*WHAT IS REQUIRED*: Everything from the first line down to the line containing "from mathutils import Matrix, Vector" should be reproduced exactly; please include nothing else.

*SUPPLIED INFORMATION*:
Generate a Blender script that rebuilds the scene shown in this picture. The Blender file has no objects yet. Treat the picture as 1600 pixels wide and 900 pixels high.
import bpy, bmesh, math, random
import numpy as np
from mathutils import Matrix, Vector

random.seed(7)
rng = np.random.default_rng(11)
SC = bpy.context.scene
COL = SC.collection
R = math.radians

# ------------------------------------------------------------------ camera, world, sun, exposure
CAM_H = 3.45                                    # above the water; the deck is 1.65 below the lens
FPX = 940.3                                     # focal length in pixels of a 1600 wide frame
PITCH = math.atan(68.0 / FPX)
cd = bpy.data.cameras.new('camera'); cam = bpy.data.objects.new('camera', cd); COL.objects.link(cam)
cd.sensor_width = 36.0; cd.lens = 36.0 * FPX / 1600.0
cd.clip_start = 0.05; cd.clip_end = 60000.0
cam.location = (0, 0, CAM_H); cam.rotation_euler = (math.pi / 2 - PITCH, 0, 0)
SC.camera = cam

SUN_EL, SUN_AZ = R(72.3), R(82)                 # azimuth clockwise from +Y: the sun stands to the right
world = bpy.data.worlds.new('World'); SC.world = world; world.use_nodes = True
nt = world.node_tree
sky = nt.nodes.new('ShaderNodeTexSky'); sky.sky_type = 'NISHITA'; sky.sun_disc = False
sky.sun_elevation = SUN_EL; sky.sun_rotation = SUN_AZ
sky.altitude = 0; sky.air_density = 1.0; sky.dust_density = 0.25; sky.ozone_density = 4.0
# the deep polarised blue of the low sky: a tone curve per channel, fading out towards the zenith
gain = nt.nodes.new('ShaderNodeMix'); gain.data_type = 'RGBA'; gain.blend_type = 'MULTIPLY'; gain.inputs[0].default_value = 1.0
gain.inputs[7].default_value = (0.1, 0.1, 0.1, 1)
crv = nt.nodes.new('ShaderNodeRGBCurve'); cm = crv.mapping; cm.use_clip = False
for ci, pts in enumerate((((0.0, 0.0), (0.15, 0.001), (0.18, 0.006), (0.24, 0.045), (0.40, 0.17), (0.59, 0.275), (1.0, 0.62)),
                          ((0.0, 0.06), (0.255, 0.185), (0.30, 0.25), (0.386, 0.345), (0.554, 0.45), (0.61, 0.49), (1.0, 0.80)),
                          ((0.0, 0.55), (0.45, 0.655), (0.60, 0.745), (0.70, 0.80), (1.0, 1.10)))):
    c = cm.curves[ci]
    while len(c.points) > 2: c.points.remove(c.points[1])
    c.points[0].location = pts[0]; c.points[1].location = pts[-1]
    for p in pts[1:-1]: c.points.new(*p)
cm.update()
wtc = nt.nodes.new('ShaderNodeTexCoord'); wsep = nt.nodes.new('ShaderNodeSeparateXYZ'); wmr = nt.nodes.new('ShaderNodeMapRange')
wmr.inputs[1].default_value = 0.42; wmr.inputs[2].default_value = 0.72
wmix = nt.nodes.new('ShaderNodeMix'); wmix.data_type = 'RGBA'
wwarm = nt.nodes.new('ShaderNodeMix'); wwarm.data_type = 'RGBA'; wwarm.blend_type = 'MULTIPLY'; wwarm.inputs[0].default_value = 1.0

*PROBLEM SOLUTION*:
Generate a Blender script that rebuilds the scene shown in this picture. The Blender file has no objects yet. Treat the picture as 1600 pixels wide and 900 pixels high.
import bpy, bmesh, math, random
import numpy as np
from mathutils import Matrix, Vector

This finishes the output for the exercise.